(GOAL OF THE EXERCISE): Include the line containing "from mathutils.geometry import" and all lines before it, repeated exactly from the listing below, without pictures.

(DATASET CONTENT):
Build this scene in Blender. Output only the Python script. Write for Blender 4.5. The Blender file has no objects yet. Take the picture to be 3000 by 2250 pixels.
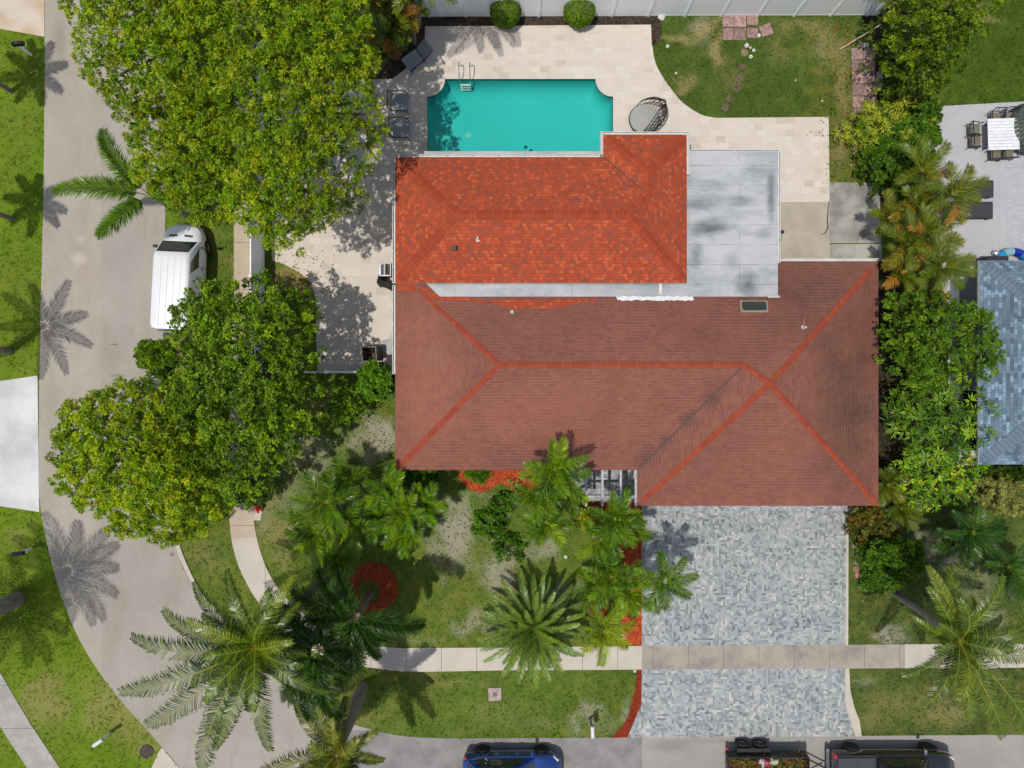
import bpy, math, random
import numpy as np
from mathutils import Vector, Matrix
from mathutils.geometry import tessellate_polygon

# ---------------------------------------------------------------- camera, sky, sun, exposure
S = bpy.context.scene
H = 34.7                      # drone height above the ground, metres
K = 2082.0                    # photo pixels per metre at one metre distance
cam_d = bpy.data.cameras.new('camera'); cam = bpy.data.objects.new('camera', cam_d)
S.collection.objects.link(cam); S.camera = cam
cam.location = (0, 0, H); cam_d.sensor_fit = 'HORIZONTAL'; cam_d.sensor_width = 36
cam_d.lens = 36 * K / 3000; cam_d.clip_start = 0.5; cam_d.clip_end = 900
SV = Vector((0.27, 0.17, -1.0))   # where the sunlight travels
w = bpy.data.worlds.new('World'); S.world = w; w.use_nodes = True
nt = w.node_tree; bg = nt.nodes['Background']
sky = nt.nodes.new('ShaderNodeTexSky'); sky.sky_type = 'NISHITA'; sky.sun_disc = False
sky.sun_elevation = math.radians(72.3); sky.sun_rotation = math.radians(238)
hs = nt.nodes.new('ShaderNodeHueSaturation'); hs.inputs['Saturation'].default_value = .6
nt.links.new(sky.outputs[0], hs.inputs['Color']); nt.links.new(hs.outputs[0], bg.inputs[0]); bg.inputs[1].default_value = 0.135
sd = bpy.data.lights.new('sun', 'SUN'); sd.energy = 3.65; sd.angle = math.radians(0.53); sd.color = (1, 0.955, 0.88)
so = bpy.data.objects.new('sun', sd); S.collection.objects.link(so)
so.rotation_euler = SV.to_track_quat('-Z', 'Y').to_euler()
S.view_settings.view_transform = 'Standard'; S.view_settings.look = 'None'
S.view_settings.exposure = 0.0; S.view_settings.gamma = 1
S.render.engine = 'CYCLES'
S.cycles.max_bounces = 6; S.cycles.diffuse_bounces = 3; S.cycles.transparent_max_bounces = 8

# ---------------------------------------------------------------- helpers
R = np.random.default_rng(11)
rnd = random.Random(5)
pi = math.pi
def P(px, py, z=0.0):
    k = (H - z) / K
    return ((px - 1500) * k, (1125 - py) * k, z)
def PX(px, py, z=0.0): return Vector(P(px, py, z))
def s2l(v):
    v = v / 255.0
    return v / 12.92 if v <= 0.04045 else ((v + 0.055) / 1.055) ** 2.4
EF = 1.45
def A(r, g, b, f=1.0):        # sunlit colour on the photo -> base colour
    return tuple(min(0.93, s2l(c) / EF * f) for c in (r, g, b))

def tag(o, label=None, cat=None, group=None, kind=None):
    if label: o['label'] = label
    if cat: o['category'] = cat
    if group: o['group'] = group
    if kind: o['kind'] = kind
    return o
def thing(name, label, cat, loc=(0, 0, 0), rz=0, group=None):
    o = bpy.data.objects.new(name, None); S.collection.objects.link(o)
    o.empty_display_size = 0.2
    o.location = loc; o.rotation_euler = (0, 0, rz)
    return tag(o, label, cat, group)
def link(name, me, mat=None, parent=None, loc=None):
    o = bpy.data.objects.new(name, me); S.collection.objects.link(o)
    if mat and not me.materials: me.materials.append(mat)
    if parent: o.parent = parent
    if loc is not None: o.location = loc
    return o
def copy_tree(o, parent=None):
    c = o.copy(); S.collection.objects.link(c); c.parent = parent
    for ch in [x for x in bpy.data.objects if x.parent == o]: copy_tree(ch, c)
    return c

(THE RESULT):
Build this scene in Blender. Output only the Python script. Write for Blender 4.5. The Blender file has no objects yet. Take the picture to be 3000 by 2250 pixels.
import bpy, math, random
import numpy as np
from mathutils import Vector, Matrix
from mathutils.geometry import tessellate_polygon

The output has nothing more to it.